Monday, September 10, 2018

A Moment Of Illumination

At 2.10 pm today I felt utterly miserable. I'd gone down early to a lecture theatre in which I was to give a briefing about an hour or so later, intending to set up my laptop for the accompanying slide show. When I opened the laptop I was puzzled by the blankness of the screen. I'd not shut it down before setting off, thinking that this would speed up the process of preparation. And now, for no good reason, there was nothing to prepare. This had never happened before and I seriously wondered whether the hard disk had crashed or something. (I have no understanding of what that actually means, but I know it's bad, and this looked bad.)

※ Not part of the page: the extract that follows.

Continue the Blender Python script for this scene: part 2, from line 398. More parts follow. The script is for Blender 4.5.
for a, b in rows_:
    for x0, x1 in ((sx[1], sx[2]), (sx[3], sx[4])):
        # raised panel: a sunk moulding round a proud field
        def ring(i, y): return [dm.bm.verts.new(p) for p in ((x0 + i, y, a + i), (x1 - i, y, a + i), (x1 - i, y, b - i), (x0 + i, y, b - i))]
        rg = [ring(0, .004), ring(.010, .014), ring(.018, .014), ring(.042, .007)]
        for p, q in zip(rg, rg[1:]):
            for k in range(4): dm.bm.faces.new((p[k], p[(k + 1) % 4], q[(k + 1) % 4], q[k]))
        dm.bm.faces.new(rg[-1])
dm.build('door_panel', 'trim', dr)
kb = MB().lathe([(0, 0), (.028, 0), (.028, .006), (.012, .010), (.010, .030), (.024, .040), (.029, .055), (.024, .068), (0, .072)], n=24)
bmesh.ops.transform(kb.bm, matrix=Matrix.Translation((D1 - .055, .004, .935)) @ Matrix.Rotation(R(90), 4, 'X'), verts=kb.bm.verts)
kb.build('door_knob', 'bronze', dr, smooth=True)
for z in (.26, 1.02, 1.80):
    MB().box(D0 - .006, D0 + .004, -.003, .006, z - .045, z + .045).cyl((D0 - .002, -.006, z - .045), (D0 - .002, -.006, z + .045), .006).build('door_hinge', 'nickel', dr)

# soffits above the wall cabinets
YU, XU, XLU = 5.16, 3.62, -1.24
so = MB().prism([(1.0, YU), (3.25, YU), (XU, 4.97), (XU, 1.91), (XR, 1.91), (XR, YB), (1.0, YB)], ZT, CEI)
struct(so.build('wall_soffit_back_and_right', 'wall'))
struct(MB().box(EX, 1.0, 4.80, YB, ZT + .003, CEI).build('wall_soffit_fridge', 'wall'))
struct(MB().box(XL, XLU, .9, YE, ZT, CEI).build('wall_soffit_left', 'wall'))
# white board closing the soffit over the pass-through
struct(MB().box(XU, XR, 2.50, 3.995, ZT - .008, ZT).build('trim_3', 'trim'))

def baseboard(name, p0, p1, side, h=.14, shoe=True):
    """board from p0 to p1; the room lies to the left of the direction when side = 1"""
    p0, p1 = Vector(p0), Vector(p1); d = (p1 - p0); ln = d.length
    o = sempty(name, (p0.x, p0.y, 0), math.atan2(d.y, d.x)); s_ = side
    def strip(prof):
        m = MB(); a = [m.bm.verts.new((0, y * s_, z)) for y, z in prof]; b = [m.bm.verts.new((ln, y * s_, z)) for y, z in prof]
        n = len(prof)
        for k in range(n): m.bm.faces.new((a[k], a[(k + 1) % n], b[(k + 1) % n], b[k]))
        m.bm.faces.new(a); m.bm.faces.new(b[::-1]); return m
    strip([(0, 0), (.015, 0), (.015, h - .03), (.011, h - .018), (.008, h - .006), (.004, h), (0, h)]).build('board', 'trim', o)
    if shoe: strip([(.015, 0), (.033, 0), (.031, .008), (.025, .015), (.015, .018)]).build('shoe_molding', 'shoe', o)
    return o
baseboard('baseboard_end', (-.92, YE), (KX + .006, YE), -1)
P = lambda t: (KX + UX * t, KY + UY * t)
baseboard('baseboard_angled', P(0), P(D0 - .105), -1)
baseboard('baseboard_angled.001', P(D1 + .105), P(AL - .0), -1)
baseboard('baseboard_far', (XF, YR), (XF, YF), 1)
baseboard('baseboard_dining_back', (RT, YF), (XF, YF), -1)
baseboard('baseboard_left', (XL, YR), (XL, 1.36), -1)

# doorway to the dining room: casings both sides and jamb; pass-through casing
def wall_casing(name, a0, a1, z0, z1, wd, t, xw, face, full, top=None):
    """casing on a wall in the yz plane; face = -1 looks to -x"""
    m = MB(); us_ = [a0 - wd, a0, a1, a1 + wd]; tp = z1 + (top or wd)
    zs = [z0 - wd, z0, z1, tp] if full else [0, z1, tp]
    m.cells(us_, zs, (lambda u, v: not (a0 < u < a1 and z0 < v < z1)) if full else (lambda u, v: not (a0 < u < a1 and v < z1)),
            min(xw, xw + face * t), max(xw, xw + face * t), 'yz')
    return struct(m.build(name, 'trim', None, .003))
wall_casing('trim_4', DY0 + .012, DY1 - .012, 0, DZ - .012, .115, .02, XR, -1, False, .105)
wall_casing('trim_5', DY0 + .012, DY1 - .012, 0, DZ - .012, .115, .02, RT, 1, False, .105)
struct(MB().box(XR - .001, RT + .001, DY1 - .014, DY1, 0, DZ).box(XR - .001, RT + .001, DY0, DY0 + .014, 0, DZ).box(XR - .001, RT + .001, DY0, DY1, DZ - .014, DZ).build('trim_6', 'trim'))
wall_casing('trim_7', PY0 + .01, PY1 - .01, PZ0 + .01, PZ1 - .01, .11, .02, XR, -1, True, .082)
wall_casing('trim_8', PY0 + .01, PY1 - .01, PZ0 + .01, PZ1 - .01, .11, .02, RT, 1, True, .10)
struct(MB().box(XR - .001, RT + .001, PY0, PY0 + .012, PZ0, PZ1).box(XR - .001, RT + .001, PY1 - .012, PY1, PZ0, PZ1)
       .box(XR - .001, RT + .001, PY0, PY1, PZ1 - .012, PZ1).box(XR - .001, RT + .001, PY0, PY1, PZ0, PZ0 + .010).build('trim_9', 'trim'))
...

Since I was due to teach for an hour at 2.20 I couldn't hang around and be miserable, so I went off to the classroom to be miserable instead. Fortunately, teaching the bracingly miserable Wide Sargasso Sea helped take my mind off my worries, until I wound up five minutes early to rush down to the lecture theatre to see if the screen had lit up. It hadn't.

Some colleagues began arriving for the briefing and I sort of threw myself on their mercy, pitifully explaining my dilemma and darkest fears. Partly to my mild irritation, but mainly to my huge delight, they didn't take it at all seriously and suggested I simply pressed the button that turns the laptop on for some twenty seconds in order to switch it off (the lights on the side indicated it was on despite the complete lack of action on screen) and then switch it on again. I was gratified when pressing the button actually did succeed in switching the thing off and more than gratified when switching it on again actually switched it on for real: yes, something came up on the screen and the misery and attendant panic were officially over.

So why am I recalling those feelings now? Dear Reader, there is little to match the overwhelming relief of realising that one's darkest fears of not being able to function in any meaningful way in one's place of work have simply evaporated. And I am enjoying the echoes of that relief even as I peer at the screen that caused me so much anxiety just this afternoon.